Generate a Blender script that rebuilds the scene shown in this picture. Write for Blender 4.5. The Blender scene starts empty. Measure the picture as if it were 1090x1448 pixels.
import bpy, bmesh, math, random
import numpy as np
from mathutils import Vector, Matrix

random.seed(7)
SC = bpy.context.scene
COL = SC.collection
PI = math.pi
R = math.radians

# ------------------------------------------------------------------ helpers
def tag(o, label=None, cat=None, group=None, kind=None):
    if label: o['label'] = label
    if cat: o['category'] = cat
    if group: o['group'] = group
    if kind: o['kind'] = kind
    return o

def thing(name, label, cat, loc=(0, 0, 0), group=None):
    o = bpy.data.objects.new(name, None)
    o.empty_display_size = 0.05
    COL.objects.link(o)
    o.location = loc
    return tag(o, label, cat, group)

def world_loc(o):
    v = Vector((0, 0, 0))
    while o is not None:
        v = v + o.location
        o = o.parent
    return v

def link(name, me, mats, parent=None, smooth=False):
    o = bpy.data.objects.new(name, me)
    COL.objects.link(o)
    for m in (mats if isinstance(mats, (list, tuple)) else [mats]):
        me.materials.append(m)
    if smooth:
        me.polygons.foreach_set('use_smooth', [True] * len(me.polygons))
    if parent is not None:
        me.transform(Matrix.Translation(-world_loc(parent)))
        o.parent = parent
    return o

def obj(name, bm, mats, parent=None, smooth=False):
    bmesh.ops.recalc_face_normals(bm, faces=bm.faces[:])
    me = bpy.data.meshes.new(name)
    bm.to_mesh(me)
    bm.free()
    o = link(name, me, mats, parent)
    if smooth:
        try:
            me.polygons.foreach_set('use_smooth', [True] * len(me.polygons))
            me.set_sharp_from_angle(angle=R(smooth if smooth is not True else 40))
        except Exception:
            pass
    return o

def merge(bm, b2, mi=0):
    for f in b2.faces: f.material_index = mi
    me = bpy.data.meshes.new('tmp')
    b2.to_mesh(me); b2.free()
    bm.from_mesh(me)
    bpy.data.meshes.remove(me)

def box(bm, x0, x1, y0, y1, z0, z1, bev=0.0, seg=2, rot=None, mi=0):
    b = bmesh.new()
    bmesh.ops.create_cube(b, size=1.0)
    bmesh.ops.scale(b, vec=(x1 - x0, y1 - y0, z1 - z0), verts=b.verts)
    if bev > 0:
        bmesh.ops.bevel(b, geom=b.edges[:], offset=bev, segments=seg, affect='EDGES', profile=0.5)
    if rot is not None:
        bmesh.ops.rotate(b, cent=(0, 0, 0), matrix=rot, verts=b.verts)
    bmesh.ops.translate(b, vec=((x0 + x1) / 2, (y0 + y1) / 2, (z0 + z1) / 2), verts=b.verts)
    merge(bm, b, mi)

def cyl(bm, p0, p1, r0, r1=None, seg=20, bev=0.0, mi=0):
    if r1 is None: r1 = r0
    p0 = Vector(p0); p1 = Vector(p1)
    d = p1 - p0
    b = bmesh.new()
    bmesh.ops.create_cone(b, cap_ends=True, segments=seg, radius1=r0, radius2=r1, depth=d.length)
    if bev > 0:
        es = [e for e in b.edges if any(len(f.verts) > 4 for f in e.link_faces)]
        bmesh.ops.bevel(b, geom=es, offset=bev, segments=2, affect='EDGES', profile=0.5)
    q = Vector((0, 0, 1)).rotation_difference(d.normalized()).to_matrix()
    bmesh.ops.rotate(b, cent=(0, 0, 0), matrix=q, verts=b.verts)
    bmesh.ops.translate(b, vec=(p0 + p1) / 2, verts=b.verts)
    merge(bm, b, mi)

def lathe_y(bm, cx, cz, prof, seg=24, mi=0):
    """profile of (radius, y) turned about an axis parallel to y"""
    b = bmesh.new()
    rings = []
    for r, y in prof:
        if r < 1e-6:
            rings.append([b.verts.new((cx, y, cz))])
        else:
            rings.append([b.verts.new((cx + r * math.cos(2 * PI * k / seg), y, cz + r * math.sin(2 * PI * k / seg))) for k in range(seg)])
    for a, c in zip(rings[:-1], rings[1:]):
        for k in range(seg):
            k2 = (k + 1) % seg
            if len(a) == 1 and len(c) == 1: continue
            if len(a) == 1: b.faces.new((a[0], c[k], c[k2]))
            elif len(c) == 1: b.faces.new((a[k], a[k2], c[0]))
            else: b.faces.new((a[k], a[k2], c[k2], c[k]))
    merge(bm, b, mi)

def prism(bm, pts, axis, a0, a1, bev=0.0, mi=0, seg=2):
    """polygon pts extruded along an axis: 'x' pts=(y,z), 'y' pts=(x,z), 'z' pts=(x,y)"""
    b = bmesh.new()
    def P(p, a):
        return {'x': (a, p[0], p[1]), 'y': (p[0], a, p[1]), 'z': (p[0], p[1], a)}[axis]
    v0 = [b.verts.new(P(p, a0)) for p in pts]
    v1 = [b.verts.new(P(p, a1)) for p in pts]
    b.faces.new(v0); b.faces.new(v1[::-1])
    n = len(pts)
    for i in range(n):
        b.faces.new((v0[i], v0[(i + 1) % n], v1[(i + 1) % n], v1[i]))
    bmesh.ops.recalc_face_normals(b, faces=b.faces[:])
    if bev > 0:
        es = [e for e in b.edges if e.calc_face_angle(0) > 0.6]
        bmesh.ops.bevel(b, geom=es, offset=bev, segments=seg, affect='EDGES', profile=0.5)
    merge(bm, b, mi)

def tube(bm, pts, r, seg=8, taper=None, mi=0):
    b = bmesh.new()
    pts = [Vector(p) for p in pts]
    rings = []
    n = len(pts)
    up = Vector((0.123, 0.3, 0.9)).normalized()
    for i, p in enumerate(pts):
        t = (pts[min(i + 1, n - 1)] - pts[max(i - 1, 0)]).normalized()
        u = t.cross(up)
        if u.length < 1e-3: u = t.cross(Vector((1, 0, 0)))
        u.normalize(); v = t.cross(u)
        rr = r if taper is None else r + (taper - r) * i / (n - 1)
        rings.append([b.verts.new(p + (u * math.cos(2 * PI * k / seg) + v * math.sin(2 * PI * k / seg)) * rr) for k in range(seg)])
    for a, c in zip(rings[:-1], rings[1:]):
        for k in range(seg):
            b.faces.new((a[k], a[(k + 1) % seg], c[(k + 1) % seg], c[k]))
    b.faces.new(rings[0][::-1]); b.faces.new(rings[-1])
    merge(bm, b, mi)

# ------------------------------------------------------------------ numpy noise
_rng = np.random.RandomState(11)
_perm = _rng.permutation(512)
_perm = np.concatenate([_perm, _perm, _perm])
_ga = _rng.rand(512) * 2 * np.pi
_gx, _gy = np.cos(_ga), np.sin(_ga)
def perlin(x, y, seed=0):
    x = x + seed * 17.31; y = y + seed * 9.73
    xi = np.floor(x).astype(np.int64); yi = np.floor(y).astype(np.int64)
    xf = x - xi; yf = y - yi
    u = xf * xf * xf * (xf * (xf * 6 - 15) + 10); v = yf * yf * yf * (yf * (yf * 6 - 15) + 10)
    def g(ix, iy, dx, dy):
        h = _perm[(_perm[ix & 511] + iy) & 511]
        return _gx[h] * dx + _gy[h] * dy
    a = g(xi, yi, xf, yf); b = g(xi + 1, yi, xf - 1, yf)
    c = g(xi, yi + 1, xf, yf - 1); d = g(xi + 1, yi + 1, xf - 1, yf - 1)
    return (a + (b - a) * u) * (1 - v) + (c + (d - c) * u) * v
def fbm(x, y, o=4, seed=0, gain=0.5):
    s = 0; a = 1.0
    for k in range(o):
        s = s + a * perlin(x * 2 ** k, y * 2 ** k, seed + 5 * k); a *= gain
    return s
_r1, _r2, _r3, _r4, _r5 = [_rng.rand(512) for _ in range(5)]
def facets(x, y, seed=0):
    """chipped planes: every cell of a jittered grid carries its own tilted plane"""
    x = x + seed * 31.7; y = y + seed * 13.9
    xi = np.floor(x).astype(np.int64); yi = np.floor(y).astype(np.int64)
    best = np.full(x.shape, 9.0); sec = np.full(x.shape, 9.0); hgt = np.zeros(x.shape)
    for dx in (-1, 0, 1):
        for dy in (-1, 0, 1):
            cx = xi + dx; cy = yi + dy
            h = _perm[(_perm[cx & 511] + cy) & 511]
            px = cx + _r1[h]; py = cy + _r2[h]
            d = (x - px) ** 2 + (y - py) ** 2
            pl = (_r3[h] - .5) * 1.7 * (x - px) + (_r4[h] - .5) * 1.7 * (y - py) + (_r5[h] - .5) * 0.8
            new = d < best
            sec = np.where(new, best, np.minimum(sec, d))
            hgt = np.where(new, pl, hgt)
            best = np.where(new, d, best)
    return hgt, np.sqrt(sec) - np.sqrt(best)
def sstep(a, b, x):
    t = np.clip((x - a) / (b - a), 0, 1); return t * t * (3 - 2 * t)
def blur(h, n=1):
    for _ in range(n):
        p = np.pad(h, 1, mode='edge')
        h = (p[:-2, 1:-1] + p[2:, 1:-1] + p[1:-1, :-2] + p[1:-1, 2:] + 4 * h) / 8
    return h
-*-
• **Exercise brief**: Everything from the first line of the data through the line containing "from mathutils import Vector, Matrix" should be echoed exactly. Add nothing.

• **Answer below**:
Generate a Blender script that rebuilds the scene shown in this picture. Write for Blender 4.5. The Blender scene starts empty. Measure the picture as if it were 1090x1448 pixels.
import bpy, bmesh, math, random
import numpy as np
from mathutils import Vector, Matrix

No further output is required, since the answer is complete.